Kemudian hal krusial yang perlu mendapat perhatian penting dalam pemberian perizinan adalah pemanfaatan sistem elektronik yang terpusat, yang mana menurut Bima perlu memperhatikan kapasitas daya dukung aplikasi dan infrastuktur teknologi informasi di daerah. “Sejauh pengalaman penerapan Online Single Submission (OSS) sejak 2018, beberapa kali mendapatkan kendala yang berdampak pada terganggunya proses pelayanan di daerah,” ucap Bima.
Kemudian catatan penting lainnya dalam UU ini, Bima mengatakan perihal izin ruang. Yang mana untuk izin Pemanfaatan Ruang sebagaimana diatur dalam UU 26/2007 tentang penataan ruang, diubah menjadi Kesesuaian kegiatan pemanfaatan ruang.
Dalam hal ini Pemerintah Daerah wajib menyusun dan menyediakan RDTR dalam digital dan sesuai standar sebagai dasar pelaku usaha mendapatkan konfimasi kesesuaian pemanfaatan ruang untuk dapat mengajukan perizinan berusaha. “Itu tertuang dalam Pasal 14 UU Omnibuslaw,” ucap Bima.
Menurut Bima, kewajiban ini seharusnya diikuti oleh kemudahan dalam prosedur penetapan RDTR oleh pemerintah pusat, sehingga banyak daerah belum dapat menyelesaikan produk RDTR. Catatan ini sebagai fakta atas tidak tercapainya target yang diamanatkan dalam PP 24/2018, bahwa dalam kurun waktu 6 bulan, Pemerintah Daerah wajib menetapkan RDTR. Karena sejak 2018 hingga saat ini sebagian besar Pemerintah Daerah belum dapat menyelesaikan produk RDTR.

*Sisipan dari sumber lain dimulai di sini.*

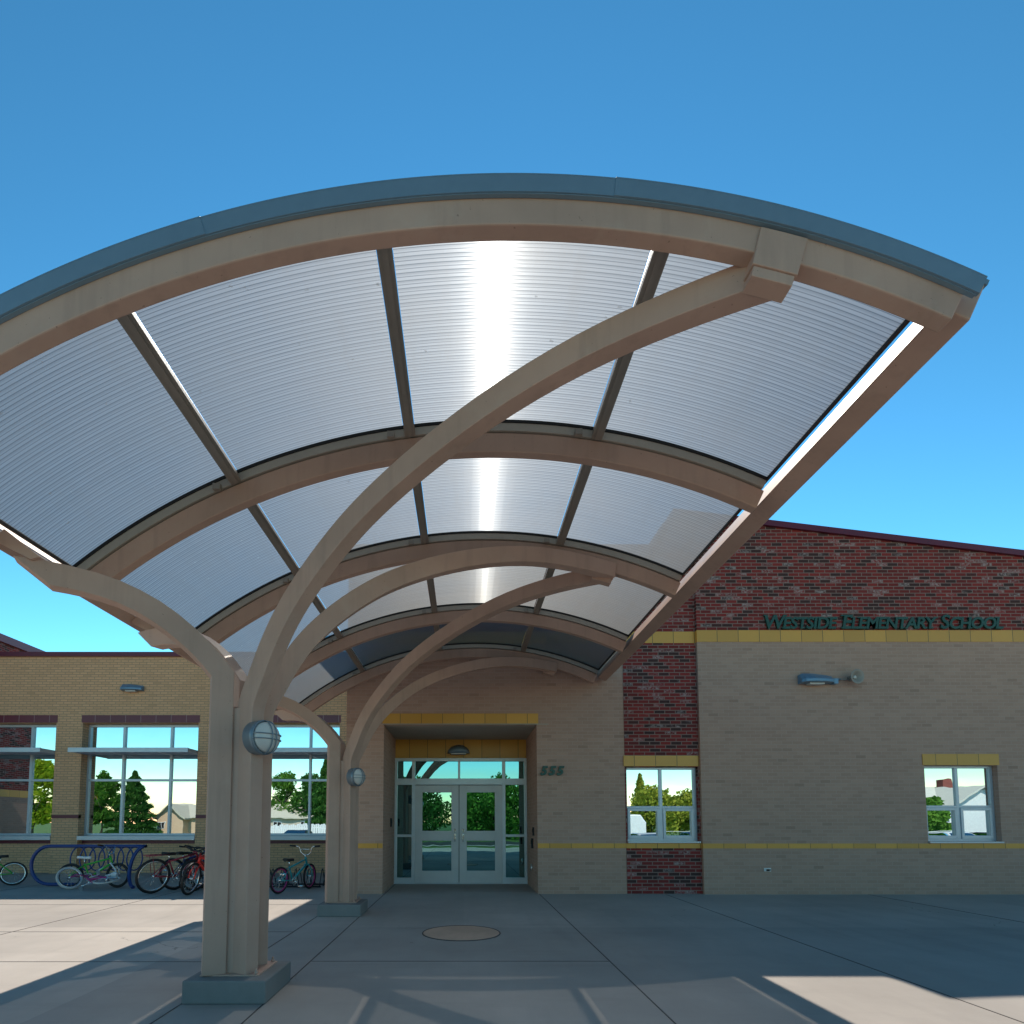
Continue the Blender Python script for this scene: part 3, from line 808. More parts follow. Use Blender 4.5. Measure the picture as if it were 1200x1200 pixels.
# ------------------------------------------------------------------ small wall fittings
def wedge_lamp(name, label, cx, y, cz, w, group=None):
    o = (cx, y, cz); t = thing(name, label, 'wall light', o, group)
    b = MB(); secs = []
    for x, h, dp in ((-.5, .16, .12), (-.42, .21, .17), (-.15, .20, .2), (.2, .15, .18), (.5, .11, .12)):
        X = cx+x*w; k = w/.62
        secs.append([(X,y,cz-.09*k), (X,y,cz+h*k*.5), (X,y-dp*k*.5,cz+h*k*.5), (X,y-dp*k*1.2,cz-.02*k), (X,y-dp*k*1.2,cz-.08*k)])
    b.strip(secs); b.build('housing', M['floodblue'], t, o, .01)
    b = MB(); b.box(cx-.25*w, cx+.2*w, y-.14, y-.02, cz-.115, cz-.085); b.build('lens', M['lens'], t, o)
    return t
wedge_lamp('wall_light', 'weathered blue-grey area light on the tan wall above the classroom windows', -8.93, YL, 4.97, .58)
fl = wedge_lamp('wall_light', 'weathered blue floodlight beside a horn speaker on the tan entrance wall', 6.76, 10.72, 4.10, .62)
b = MB(); b.box(7.08, 7.16, 10.60, 10.72, 4.0, 4.10); b.tube([(7.05,10.66,4.1),(7.25,10.66,4.1)], .012, 8); b.build('bracket', M['floodblue'], fl, (6.76, 10.72, 4.10))
o = (7.46, 10.6, 4.12); t = thing('horn_speaker', 'round grey-brown horn speaker on the tan entrance wall', 'loudspeaker', o)
ax = Vector((.12, -1, -.05))
b = MB(); b.lathe([(.03,-.11),(.045,-.02),(.07,.03),(.115,.075),(.142,.085),(.138,.09),(.108,.08),(.06,.035),(.03,.0)], o, ax, 28); b.build('bell', M['horn'], t, o)
b = MB(); b.lathe([(.0,0),(.03,.0),(.034,.02),(.02,.035),(0,.04)], o, ax, 16); b.build('driver', M['lens'], t, o)
b = MB(); b.box(7.43, 7.49, 10.64, 10.72, 4.07, 4.17); b.tube([(7.46,10.68,4.1),(7.2,10.68,4.09)], .012, 8); b.build('mount', M['horn'], t, o)
o = (-.115, 12.66, 2.9); t = thing('door_light', 'half round grey canopy lamp on yellow tile above the doors', 'wall light', o)
b = MB()
secs = []
for k in range(9):
    a = PI*k/8; 
    secs.append([(-.115-.25*math.cos(a), 12.66, 2.9+.21*math.sin(a)), (-.115-.25*math.cos(a), 12.52, 2.9+.17*math.sin(a)), (-.115-.2*math.cos(a), 12.44, 2.9+.10*math.sin(a)), (-.115-.2*math.cos(a), 12.44, 2.9), (-.115-.25*math.cos(a), 12.66, 2.9)])
b.strip(secs, True, True); b.build('shade', M['lampgrey'], t, o)
b = MB(); b.box(-.28, .05, 12.47, 12.65, 2.872, 2.896); b.build('lens', M['lens'], t, o)
o = (5.726, 10.70, .46); t = thing('wall_outlet', 'small white outlet with dark socket low on the tan wall', 'outlet', o)
b = MB(); b.box(5.66, 5.79, 10.695, 10.72, .43, .495); b.build('cover', M['white'], t, o, .004)
b = MB(); b.box(5.70, 5.74, 10.66, 10.6945, .44, .475); b.box(5.755, 5.78, 10.685, 10.6945, .45, .47); b.build('socket', M['black'], t, o)
for nm, lab, cat, x, y, z, sx, sz in (('card_reader', 'small black card reader on the right doorway jamb', 'card reader', 1.41, 11.35, 1.17, .03, .085),
                                ('intercom', 'black intercom box below the card reader on the right doorway jamb', 'intercom', 1.41, 11.5, .93, .04, .10),
                                ('door_button', 'small black door button on the left doorway jamb', 'door button', -1.545, 11.9, 1.35, .03, .09)):
    b = MB(); s = -1 if x > 0 else 1
    b.box(min(x, x+s*sx), max(x, x+s*sx), y-.045, y+.045, z-sz, z+sz); b.box(min(x+s*sx, x+s*(sx+.008)), max(x+s*sx, x+s*(sx+.008)), y-.025, y+.025, z-sz*.2, z+sz*.6)
    tag(b.build(nm, M['black'], None, (x, y, z), .004), lab, cat)
o = (1.41, 11.7, .42); t = thing('push_plate', 'round silver push plate low on the right doorway jamb', 'push plate', o)
b = MB(); b.lathe([(0,0),(.075,0),(.075,.02),(.06,.028),(0,.03)], o, (-1,0,0), 24); b.build('plate', M['chrome'], t, o)

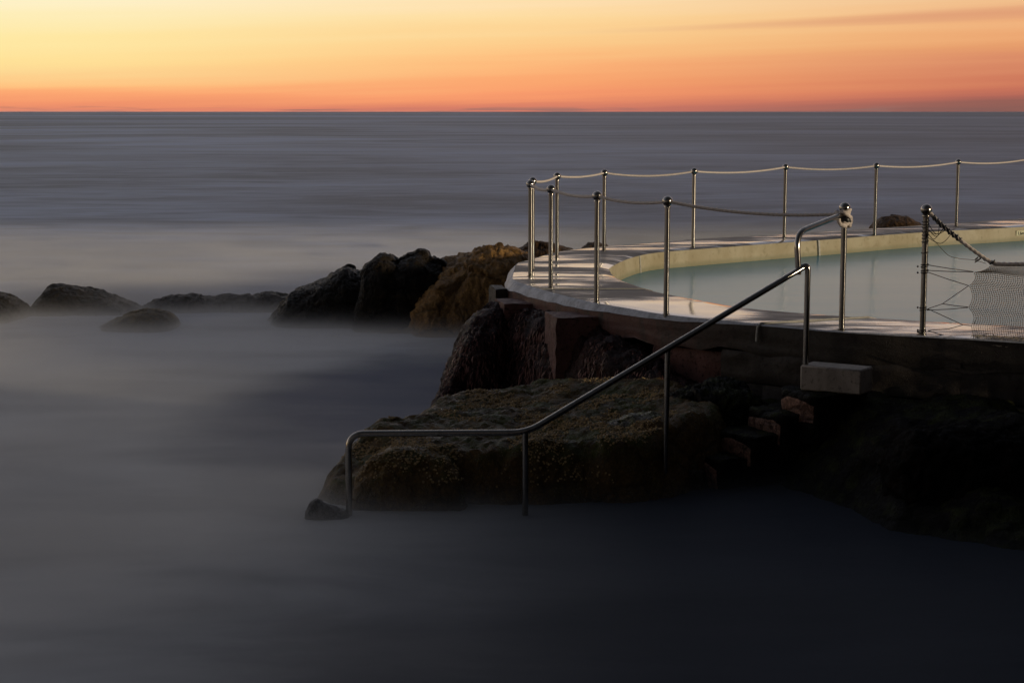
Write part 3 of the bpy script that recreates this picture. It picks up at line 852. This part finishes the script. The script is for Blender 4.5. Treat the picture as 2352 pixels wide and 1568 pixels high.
# black lashing wound along the upper rope and round the post
mb = MB(); seg = hr[4:38]; pts = []
for i, p in enumerate(seg[:-1]):
    t = (seg[i+1]-p).normalized(); a = t.cross(Vector((0, 1, 0))).normalized(); b = t.cross(a)
    for q in range(4):
        f = (i+q/4); an = f*1.35; rad = .0175+.004*noise.noise(Vector((f*.4, 0, 2))); pts.append(p+t*(seg[i+1]-p).length*q/4+a*rad*math.cos(an)+b*rad*math.sin(an))
mb.tube(pts, .0062, 6)
mb.tube(seg, [.0165]*len(seg), 10)
mb.build('lashing', M['tape'], net, None)
for z0, z1, tn, sd in ((.985, .955, 2, 0), (.93, .86, 3, 1), (.845, .78, 2.5, 2), (.76, .74, 1, 2.5), (.68, .655, 1, .5)):
    mb = MB(); mb.tube(coil(netp, .0275, z0, z1, tn, 0, .010, sd), .0036, 6); mb.build('cord_winding', M['cord'], net, None)
for q in range(5):
    a0 = netp+Vector((.02, -.02, random.uniform(.76, .96))); a1 = seg[random.randint(6, 26)]
    mid = (a0+a1)*.5+Vector((random.uniform(-.02, .03), -.02, random.uniform(-.10, -.03)))
    mb = MB(); mb.tube(smoothp([a0, mid, a1], 16), .0028, 6); mb.build('tie_cord', M['cord'], net)
mb = MB(); mb.tube(smoothp([netp+Vector((.03, -.02, .80)), np_(2150, 557), np_(2178, 586), np_(2205, 594), np_(2235, 597), np_(2265, 605)], 40), .0022, 6); mb.build('loop_line', M['net'], net)
mb = MB()
for q in range(5):
    cc = np_(2247+random.uniform(-6, 6), 596+random.uniform(-3, 4)); mb.tube(coil(cc, .012, 0, .004, 1.3, 0, .012, random.uniform(0, 6)), .003, 5)
mb.build('frayed_knot', M['rope_grey'], net, None)
mb = MB(); mb.tube(coil(KN, .0185, -.006, .010, 2.0, 0, .012), .004, 6); mb.build('tie_band', M['cord'], net, None)
PR = .026
def ponp(px, py): return np_(px, py)
cordset = [((2131, 608.5), (2236, 624)), ((2131, 621), (2236, 624.5)), ((2131, 625), (2225, 656)),
           ((2131, 709), (2165, 697.5), (2225, 656)), ((2165, 697.5), (2224, 705)), ((2131, 712), (2180, 710), (2224, 706)),
           ((2131, 709), (2212, 746), (2230, 748)), ((2131, 759), (2180, 755), (2212, 746)), ((2131, 759), (2175, 771), (2232, 774), (2275, 765), (2284, 772))]
for cs_ in cordset:
    P = [np_(*c) for c in cs_]
    if len(P) == 2: P = [P[0], P[0].lerp(P[1], .5)-Vector((0, 0, .003)), P[1]]
    mb = MB(); mb.tube(P if len(P) < 4 else smoothp(P, 24), .0032, 6); mb.build('tie_cord', M['cord'], net)
for py in (607, 612, 621, 626, 706, 711, 758, 762):
    mb = MB(); z = np_(2118, py).z-netp.z; mb.tube(coil(netp, .0270, z-.003, z+.003, 1.2, 0, .004, py), .0042, 6)
    mb.sphere(np_(2131 if py % 2 else 2108, py)+Vector((0, 0, .0)), .0085, 8, 6); mb.build('cord_loop', M['cord'], net, None)

# ------------------------------------------------------------------ steps
wd = (gp(1978, 850, .92)-gp(1838, 838, .92)); bw = wd.length; wd.normalize(); wn = Vector((wd.y, -wd.x, 0)); wn = wn if wn.y < 0 else -wn
mb = MB(); cfront = (gp(1978, 850, .92)+gp(1838, 838, .92))*.5
box(mb, cfront-wn*.13-Vector((0, 0, .10)), wd, -wn, Vector((0, 0, 1)), bw/2, .13, .10, 0, .012)
tag(mb.build('concrete_step', M['stepc']), 'pale square concrete block at the head of the rock steps, carrying the handrail foot', 'step')
n2 = Vector((-.85, -.52, 0)).normalized(); w2 = Vector((-n2.y, n2.x, 0)); w2 = w2 if w2.x > 0 else -w2
step_labels = ['pinkish rock cut step directly below the pale concrete block', 'second rock cut step below the concrete block, its rough face lit pink',
               'third rock cut step below the concrete block, greyer and dim', 'lowest dark rock cut step, lost in shadow behind the handrail']
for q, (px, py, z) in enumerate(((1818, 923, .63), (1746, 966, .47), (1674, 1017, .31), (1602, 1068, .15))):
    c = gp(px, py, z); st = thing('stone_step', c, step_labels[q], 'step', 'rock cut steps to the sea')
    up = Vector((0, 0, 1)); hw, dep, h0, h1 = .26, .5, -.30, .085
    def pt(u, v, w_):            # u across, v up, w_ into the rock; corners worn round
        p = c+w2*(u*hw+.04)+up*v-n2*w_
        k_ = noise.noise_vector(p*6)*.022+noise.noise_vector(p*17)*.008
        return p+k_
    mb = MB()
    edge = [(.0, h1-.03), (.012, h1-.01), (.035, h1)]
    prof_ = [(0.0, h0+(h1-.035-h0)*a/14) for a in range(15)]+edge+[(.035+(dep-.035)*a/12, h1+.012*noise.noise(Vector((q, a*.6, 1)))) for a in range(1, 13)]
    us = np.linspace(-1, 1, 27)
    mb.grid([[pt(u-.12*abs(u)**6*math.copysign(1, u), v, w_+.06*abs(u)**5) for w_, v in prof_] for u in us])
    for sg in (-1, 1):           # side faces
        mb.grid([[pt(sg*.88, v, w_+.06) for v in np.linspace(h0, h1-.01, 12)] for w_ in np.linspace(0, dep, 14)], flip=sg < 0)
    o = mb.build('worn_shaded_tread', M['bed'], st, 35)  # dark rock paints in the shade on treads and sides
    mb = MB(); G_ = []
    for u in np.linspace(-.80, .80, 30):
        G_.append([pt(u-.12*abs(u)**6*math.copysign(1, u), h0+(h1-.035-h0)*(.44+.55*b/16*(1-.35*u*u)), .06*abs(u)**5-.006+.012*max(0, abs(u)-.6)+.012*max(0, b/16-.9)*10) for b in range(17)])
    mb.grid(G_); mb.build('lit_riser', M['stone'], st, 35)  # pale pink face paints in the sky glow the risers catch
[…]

Hal lain yang perlu mendapat catatan adalah kewenangan daerah mengatur wilayahnya sesuai tata ruang dan menjaga dampak dari aktivitas pemanfaatan ruang akibat adanya kegiatan strategis nasional dapat terabaikan. Hal ini dapat dilihat pada penambahan pasal 34 A dalam UU Penataan Ruang pasal 34 A. Dalam hal terdapat perubahan kebijakan nasional yang bersifat strategis belum dimuat dalam rencana tata ruang dan/atau rencana zonasi, pemanfaatan ruang tetap dapat dilaksanakan.
“Perubahan pasal 35 dalam UU 26/2007 pada UU Cipta Kerja ini, telah mengubah aspek pengendalian pemanfaatan ruang dengan menghilangkan aspek perizinan dan diganti dengan ketentuan kesesuaian kegiatan pemanfaatan ruang,” kata Bima Arya menjelaskan.
Kemudian dalam ketentuan pasal 37 UU 26/2007 dirubah menjadi persetujuan kesesuaian kegiatan pemanfaatan ruang diterbitkan oleh Pemerintah Pusat. “Hal ini kembali menarik kewenangan Pemerintah Daerah yang sebelumnya dapat menerbitkan izin pemanfaatan ruang sesuai rencana tata ruangnya,” kata Bima.